No caso em discussão, a sentença conclui que “pela complexidade estrutural do grupo criminoso dirigido por Luiz Fernando da Costa, não há dúvida de seu enquadramento nas disposições da Convenção de Palermo e a sua válida qualificação, portanto, como grupo criminoso organizado ou organização criminosa”. Por toda a investigação feita ficou provado que o traficante, segundo diz a sentença, estruturou “verdadeiro grupo criminoso organizado de maneira empresarial para a prática de atividade criminal, especialmente tráfico de drogas. Tal atividade abrangia a organização de duas bases de operação no Paraguai, a utilização de pelo menos três aviões, pistas no interior do Paraná e transporte por veículos até o Rio de Janeiro. Além disso, o grupo contava com fazendas e equipes estruturadas para o preparo e transporte da droga”.

A investigação teve início pelo trabalho da equipe de policiais federais que formavam o chamado Grupo de Investigações Sensíveis, grupo este que funcionava dentro da Coordenação Geral de Polícia de Repressão a Entorpecentes. Foram estes policiais que descobriram o uso de um aparelho celular pelo traficante de dentro da custódia da Polícia Federal, em Brasília, no início de 2006. A partir do monitoramento deste aparelho no período em que Beira-Mar permanece ali, foi possível dar início ao trabalho que levou a Delegacia de Repressão a Entorpecentes da Superintendência do DPF no Paraná a desmontar toda a organização criminosa, em novembro de 2007.

O caso foi para aquele estado por conta das primeiras apreensões de remessas de drogas e armas descobertas pelo monitoramento telefônico. Ao todo, foram 12 apreensões, das quais apenas seis a sentença reconhece como de responsabilidade comprovada do grupo. No total foram apreendidos totalizaram 462 quilos de cocaína, 26,9 quilos de maconha, 21,8 quilos de crack, 5,8 quilos de haxixe, duas metralhadoras, dois fuzis, duas pistolas e 1.477 cartuchos de munição diversa.

O trabalho da polícia em dobradinha com a Procuradoria da República do Paraná resultou em uma denúncia contra 34 pessoas, dos quais, oito parentes do traficante.
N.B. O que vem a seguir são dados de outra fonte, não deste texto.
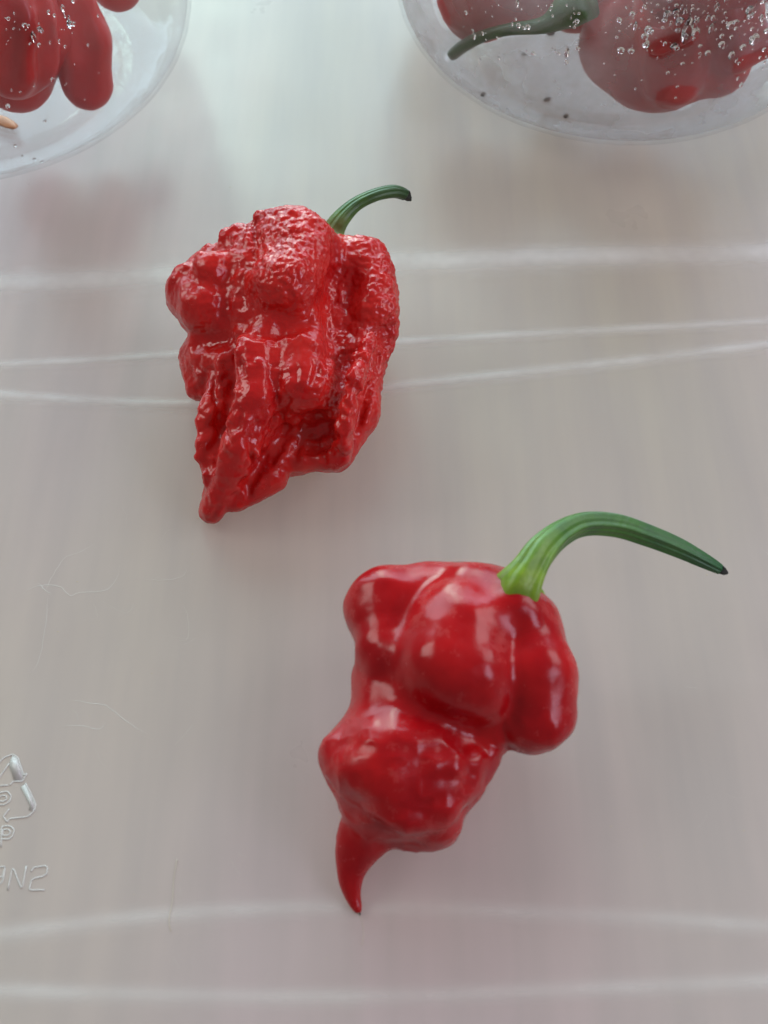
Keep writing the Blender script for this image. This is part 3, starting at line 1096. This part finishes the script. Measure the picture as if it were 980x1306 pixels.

Além de Beira-Mar, foram denunciados sua mulher Jaqueline Alcântara de Moraes da Costa; seu filho Felipe Alexandre da Costa; as irmãs Alessanda e Débora Cristina da Costa, os maridos delas, Carlos Wilmar Portella Vanderley e Cid da Roxa Teixeira Filho, o cunhado Ronaldo Alcântara de Moraes e a sua namorada, Marcela de Brito Barradas.

O processo foi desmembrado porque 13 dos 34 denunciados moram fora do país e não foram presos. Nesta primeira fase, o julgamento foi da participação de 21 réus, dos quais 15 foram condenados. Foi uma tramitação célere, pois a denuncia foi protocolada em janeiro e no início desta semana a sentença de 240 páginas foi divulgada.

Além do processo desmembrado com os réus não presos, foi aberta nova ação penal que irá julgar a lavagem de dinheiro pelo grupo através da compra de imóveis colocados em nome de dois advogados que atuaram na defesa do traficante e de seus familiares. Uma terceira advogada — Gersy Mary Menezes Evangelista — foi condenada com o grupo por associação para o tráfico de drogas.

Clique aqui para ler a sentença que condenou Fernandinho Beira-Mar sem as transcrições das conversas telefônicas e mensagens de e-mails interceptadas.

Processo 2007.7000026565-0

Retificação

Na primeira versão do texto desta notícia informou-se, incorretamente, que o juiz Sérgio Fernando Moro resistira cumprir, em 2006, uma decisão do Supremo Tribunal Federal. Isso não aconteceu.